Entre promesses et stratégie
Les 1,5 milliard d’euros annoncés représentent près de 3 % du budget congolais 2024, un souffle financier considérable. Pourtant, aucun calendrier de désarmement, de réinstallation ni d’évaluation indépendante n’a été distribué aux délégations.
Plusieurs experts de la Banque mondiale rappellent que, sans jalons publics – nombres de miliciens démobilisés, corridors routiers sécurisés, écoles rouvertes –, les versements risquent de s’enliser dans le suivi administratif, à l’image de programmes antérieurs dans l’Ituri.
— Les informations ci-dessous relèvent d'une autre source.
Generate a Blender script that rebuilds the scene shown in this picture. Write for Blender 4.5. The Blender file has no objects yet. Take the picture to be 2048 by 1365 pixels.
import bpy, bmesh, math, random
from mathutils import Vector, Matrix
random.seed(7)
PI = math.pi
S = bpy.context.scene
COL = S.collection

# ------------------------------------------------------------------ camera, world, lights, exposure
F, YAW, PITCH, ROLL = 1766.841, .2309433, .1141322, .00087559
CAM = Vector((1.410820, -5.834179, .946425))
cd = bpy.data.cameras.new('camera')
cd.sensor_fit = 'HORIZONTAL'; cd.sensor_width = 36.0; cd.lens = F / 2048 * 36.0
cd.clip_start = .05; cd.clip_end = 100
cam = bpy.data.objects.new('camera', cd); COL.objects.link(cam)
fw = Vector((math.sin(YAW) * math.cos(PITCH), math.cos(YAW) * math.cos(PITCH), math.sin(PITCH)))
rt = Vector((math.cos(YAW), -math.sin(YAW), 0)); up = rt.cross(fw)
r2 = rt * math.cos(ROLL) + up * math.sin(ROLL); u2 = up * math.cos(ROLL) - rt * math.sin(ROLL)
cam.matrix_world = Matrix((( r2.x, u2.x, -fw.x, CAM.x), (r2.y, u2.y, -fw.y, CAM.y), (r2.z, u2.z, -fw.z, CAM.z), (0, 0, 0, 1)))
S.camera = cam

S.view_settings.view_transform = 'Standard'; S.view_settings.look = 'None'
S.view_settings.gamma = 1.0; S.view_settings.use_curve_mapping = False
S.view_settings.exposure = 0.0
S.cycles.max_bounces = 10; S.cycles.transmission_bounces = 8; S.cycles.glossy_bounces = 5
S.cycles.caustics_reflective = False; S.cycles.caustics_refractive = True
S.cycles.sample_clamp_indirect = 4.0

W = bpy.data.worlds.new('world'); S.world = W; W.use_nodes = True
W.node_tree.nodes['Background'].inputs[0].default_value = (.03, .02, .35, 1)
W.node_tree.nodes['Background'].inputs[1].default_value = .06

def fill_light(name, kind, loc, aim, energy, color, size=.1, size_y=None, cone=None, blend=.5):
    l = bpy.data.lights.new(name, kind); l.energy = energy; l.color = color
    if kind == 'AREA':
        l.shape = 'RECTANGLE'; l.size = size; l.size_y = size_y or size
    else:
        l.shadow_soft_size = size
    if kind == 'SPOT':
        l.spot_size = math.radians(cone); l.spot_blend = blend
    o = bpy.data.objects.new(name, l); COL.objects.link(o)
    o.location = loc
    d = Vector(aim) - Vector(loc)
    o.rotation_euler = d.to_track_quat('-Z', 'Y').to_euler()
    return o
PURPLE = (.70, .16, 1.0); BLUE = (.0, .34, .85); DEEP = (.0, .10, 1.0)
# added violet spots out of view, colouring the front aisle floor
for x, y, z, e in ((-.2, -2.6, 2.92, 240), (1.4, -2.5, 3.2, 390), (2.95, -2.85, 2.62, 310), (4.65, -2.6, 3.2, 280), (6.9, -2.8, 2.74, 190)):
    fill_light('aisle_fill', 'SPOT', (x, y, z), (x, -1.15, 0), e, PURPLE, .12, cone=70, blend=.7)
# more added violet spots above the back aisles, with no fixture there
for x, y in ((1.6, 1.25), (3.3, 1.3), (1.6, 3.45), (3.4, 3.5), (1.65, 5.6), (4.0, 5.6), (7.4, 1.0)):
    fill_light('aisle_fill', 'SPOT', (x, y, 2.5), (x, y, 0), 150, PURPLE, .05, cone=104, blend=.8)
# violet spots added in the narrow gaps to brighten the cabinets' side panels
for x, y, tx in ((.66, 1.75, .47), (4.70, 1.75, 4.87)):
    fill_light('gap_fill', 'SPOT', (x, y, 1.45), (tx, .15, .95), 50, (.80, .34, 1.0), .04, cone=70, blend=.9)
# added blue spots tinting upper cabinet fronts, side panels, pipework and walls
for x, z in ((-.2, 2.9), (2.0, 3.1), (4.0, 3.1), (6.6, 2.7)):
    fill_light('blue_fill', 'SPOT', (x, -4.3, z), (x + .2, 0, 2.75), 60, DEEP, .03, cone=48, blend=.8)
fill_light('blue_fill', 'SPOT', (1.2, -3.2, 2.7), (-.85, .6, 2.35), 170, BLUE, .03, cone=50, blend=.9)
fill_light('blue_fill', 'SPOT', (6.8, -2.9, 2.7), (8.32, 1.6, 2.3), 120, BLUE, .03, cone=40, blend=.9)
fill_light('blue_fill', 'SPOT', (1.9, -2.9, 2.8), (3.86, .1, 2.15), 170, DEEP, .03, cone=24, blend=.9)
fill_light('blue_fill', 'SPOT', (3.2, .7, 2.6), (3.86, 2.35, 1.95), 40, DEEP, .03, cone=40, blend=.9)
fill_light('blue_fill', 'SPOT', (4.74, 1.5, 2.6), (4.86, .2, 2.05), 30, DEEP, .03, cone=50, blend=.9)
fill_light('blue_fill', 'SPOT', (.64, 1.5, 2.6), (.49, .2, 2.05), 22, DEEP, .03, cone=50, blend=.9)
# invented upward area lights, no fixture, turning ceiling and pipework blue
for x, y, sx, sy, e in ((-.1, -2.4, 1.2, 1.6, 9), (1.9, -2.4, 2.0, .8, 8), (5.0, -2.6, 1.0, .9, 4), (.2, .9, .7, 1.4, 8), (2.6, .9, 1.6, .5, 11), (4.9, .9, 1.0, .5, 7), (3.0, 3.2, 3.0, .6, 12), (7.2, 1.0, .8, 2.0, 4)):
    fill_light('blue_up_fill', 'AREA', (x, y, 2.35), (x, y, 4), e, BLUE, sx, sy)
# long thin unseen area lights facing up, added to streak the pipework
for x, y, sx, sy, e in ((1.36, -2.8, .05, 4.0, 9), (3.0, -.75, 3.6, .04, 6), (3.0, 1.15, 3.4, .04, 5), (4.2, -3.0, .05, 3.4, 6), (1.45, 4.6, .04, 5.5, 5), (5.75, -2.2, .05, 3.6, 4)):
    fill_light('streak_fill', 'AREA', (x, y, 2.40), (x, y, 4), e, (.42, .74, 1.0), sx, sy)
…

Un conseiller financier français évoque la nécessité d’une double gouvernance : un secrétariat technique à Kinshasa et un mécanisme international de revue trimestrielle, comparable à ceux utilisés pour l’initiative COVAX. Pour l’instant, l’idée reste officieuse.
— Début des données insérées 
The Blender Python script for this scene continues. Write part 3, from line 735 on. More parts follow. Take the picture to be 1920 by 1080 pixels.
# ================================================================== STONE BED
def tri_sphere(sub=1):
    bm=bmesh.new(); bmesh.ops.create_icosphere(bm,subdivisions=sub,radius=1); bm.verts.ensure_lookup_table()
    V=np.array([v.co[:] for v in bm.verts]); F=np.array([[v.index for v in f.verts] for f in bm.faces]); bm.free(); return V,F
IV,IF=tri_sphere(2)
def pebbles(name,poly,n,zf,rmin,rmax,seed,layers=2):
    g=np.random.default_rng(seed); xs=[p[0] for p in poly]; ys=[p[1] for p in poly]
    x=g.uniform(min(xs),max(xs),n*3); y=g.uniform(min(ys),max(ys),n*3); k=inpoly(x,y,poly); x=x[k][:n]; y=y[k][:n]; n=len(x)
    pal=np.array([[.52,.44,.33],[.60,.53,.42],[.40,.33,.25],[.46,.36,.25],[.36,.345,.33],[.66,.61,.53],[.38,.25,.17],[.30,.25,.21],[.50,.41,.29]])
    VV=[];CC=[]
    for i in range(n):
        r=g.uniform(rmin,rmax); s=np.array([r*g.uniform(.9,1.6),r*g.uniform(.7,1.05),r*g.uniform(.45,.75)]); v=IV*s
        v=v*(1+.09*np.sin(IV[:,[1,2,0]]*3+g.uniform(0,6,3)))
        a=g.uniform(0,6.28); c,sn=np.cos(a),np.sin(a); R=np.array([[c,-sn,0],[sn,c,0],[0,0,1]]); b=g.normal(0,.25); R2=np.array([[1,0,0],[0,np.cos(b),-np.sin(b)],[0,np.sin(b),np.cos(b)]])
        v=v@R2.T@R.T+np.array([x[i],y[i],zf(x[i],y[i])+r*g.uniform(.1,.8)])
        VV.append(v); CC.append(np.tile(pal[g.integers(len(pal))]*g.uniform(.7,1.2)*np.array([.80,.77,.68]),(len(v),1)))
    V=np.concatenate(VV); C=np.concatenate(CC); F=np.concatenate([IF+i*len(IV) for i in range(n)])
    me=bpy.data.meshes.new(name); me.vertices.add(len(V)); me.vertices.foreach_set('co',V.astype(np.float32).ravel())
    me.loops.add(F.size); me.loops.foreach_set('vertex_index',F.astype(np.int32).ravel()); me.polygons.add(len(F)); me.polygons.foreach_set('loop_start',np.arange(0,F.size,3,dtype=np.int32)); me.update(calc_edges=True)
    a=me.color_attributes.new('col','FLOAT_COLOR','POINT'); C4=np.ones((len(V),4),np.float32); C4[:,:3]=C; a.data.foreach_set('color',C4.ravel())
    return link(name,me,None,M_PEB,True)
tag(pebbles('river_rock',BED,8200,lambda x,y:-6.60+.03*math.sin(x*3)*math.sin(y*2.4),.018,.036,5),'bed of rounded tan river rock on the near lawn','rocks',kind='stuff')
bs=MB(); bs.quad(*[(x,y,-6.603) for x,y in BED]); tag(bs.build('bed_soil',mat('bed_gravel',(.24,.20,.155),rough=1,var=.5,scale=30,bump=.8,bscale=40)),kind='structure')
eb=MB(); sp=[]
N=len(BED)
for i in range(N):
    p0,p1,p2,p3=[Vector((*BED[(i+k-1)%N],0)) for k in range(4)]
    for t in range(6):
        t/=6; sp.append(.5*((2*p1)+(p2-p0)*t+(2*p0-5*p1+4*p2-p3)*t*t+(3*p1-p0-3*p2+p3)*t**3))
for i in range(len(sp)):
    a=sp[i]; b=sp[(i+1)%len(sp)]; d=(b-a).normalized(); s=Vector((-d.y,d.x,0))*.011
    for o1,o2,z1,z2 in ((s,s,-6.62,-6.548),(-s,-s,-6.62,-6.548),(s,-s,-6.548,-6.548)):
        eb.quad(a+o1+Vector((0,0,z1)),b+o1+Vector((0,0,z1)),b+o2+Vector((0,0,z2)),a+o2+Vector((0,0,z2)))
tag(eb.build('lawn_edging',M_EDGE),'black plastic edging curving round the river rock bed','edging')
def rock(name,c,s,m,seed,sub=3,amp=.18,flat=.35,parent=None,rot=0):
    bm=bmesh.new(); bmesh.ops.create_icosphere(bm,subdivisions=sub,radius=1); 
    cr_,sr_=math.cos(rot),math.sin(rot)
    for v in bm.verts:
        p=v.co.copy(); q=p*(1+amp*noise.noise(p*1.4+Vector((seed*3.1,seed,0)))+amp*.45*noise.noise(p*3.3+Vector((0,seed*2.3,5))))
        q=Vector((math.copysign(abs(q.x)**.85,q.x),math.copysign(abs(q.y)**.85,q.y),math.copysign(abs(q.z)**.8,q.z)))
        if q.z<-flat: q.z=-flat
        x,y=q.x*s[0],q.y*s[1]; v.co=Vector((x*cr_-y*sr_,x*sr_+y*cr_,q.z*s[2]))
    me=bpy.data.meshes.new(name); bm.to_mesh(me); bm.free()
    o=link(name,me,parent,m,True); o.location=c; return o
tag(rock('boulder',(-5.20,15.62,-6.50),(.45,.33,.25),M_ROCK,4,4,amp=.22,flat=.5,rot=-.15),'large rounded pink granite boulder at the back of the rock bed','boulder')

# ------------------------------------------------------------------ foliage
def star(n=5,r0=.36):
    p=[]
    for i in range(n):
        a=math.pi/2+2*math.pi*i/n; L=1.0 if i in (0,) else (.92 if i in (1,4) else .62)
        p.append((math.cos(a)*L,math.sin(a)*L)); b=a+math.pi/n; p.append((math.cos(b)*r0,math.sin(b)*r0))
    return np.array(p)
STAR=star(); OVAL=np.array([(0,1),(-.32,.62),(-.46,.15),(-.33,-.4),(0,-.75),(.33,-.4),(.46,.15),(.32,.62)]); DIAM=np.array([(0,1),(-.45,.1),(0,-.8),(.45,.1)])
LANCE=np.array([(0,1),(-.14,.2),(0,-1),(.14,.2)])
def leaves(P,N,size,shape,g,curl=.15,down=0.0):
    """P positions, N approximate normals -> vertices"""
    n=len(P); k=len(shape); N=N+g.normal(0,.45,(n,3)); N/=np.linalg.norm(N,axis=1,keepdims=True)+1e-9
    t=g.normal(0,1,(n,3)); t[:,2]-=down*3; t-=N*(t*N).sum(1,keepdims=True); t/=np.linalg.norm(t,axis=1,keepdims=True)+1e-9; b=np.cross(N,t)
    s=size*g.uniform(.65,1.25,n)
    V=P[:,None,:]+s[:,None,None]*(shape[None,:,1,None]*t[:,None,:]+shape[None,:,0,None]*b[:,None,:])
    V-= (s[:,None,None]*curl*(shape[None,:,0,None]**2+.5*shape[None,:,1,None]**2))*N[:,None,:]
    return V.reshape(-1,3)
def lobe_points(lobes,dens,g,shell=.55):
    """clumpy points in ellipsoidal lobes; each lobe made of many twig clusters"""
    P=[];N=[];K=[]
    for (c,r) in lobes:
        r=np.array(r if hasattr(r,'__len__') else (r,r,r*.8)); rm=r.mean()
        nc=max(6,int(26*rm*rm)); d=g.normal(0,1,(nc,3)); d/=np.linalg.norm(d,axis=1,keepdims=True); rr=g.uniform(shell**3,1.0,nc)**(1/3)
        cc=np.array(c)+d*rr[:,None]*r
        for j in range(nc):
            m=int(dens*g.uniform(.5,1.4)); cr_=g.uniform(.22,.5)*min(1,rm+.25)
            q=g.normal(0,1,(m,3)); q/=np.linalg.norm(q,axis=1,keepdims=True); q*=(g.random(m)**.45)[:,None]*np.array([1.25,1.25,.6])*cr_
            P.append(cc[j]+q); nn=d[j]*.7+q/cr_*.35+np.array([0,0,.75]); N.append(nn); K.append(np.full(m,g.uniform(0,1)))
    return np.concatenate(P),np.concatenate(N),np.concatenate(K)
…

Accords régionaux et rôle des voisins
Ni les accords de Doha de 2022 ni la Feuille de route de Washington de 2023 n’ont été mentionnés au pupitre. Ces textes prévoyaient pourtant un désengagement progressif des groupes armés et un mécanisme de vérification transfrontalier.
À Kigali, des responsables rwandais observent qu’aucune invitation officielle ne leur est parvenue pour la conférence de Paris, signe selon eux d’un « parti pris ». Côté ougandais, on affirme attendre des précisions sur la gestion des réfugiés.
L’absence de partenariat structuré avec la Communauté d’Afrique de l’Est complique la crédibilité du plan, souligne une note interne de l’Union africaine consultée par notre rédaction. Sans ancrage régional, l’argent risque d’entretenir une « économie de camp » plutôt que de relancer l’agriculture frontalière.
Scénarios de mise en œuvre
Scénario optimiste : libération de centres miniers clés, retour partiel des déplacés, décaissement de 500 millions d’euros d’ici décembre, lancement de chantiers routiers Bukavu-Goma. Il suppose une médiation active de l’Angola et un cessez-le-feu monitoré par la MONUSCO.
Scénario médian : décaissements fragmentés, poursuite d’escarmouches autour de Bunagana, maintien de couloirs humanitaires mais blocage des retours. Les bailleurs consolident l’assistance, sans obtenir de changement politique majeur avant l’élection provinciale prévue en 2025.
Scénario pessimiste : reprise généralisée des combats, suspension des promesses, détournements documentés, retour de la rhétorique accusatrice entre Kinshasa et Kigali. La facture humanitaire franchirait alors les 2 milliards d’euros et la lassitude des donateurs s’installerait.
Et après ? Responsabilité partagée
Pour éviter le scénario noir, plusieurs associations congolaises proposent la publication en ligne, chaque mois, des données de dépenses et de sécurité, héritées du modèle Open Data Budgétaire. Un tel tableau de bord renforcerait la confiance et découragerait les surfacturations.
Les bailleurs, eux, réfléchissent à insérer des clauses de résultats dans les conventions. Selon un cadre de l’AFD, il s’agirait d’une première sur le continent dans la mesure où les tranches ne seraient débloquées qu’après vérification indépendante.
Comme le résume un chercheur de l’Université de Kisangani, « la paix n’est pas un don, c’est une co-production ». Si l’élan de Paris débouche sur un pacte exigeant mais transparent, 2024 pourrait marquer l’amorce d’une stabilisation attendue depuis deux décennies pour la région des Grands Lacs.
Le gouvernement congolais prévoit aussi une campagne diplomatique auprès de la CEEAC et de la SADC, afin d’inscrire la feuille de route dans les mécanismes africains de paix et sécurité, gage de cohérence et de suivi politique au-delà des bailleurs occidentaux.